Sunday, July 10, 2011

Two Kinds of Hope



In what does this hope consist which, as hope, is “redemption”? The essence of the answer is given in the phrase from the Letter to the Ephesians: the Ephesians, before their encounter with Christ, were without hope because they were “without God in the world” (Eph 2:12). To come to know God—the true God—means to receive hope. We who have always lived with the Christian concept of God, and have grown accustomed to it, have almost ceased to notice that we possess the hope that ensues from a real encounter with this God.
                                                                                                                                         Spe Salvi 3

Reflection – Hope, according to Aquinas, is the natural emotion that arises within us in regard to an object that has four qualities. It is in the future (i.e. you cannot hope for something you already have), is good (you cannot hope for a stomach flu, unless you reallllly want to miss work), is difficult (someone in normal health doesn’t really hope that they will be able to walk across the room), but nonetheless possible (I neither believe nor hope that I can fly, or thereby touch the sky).
This is natural hope – hoping to graduate summa cum laude or to make a million dollars or have a good time at a cocktail party (oh wait, I don’t think that last one is actually possible…)
Theological hope is of a different order – it is hope that the outcome of our life will be in accord with our divinely intended end.
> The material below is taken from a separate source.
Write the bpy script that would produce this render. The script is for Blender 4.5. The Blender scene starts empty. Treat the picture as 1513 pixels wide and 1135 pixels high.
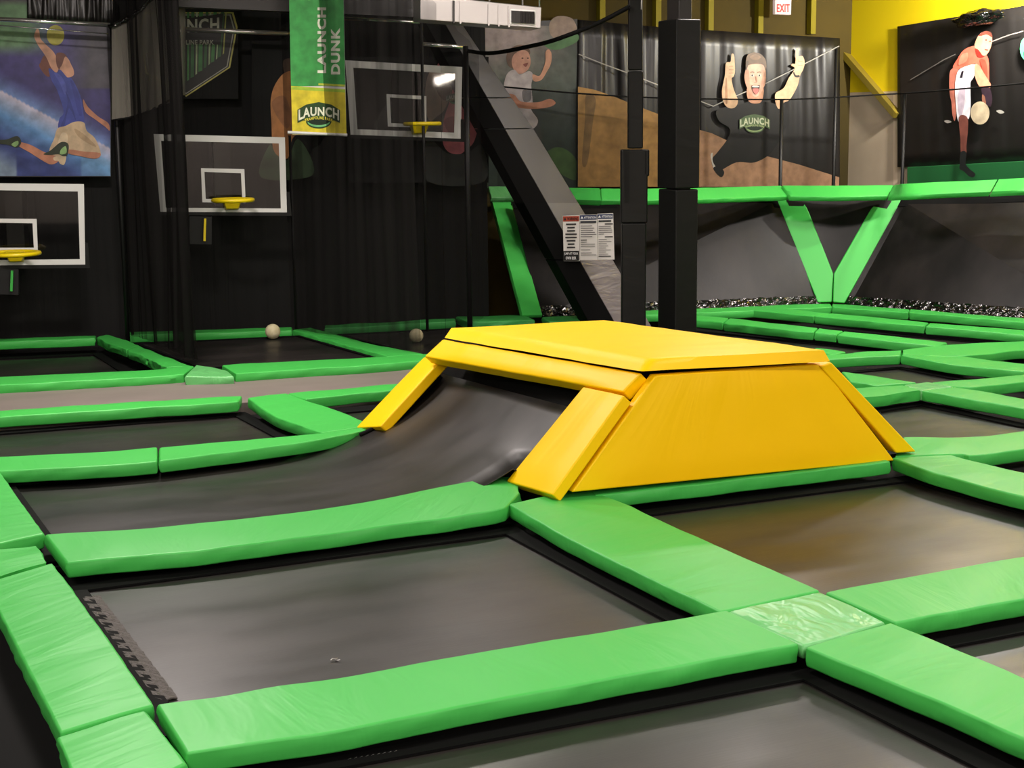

Hope that we will attain eternal beatitude. Hope that God is going to make of us a divine success story.
Natural hope energizes us to work hard to attain the difficult future possible goods that we anticipate. But we cannot possibly attain beatitude ourselves, no matter how hard we try, and so theological hope enables us to keep our eyes, and hearts, and whole person fixed on God who alone can save us and raise us up. It is entirely theological in its character – its whole dynamism is to bring us to seek and cling to the Lord in all things.
To know this God is to know hope. As Pope Benedict says, for we who are Christians this is so huge and constantly present a reality that we forget how radical it is, how radical it was in the ancient world that received the Christian proclamation. The assurance that God is our loving Father, that he sent his Son to become a man to be our loving Savior, that his Holy Spirit moves over and through and within us constantly to hold us in a deep union with Himself—this is radical stuff, strong meat for the soul.
As the world seems to be more and more in danger of a total forgetfulness of the Christian proclamation, more and more Christian hope that God can and will make our lives beautiful and glorious forever becomes our most urgent virtue.
There is a lot of despair in the world; do you have hope? How are you sharing it?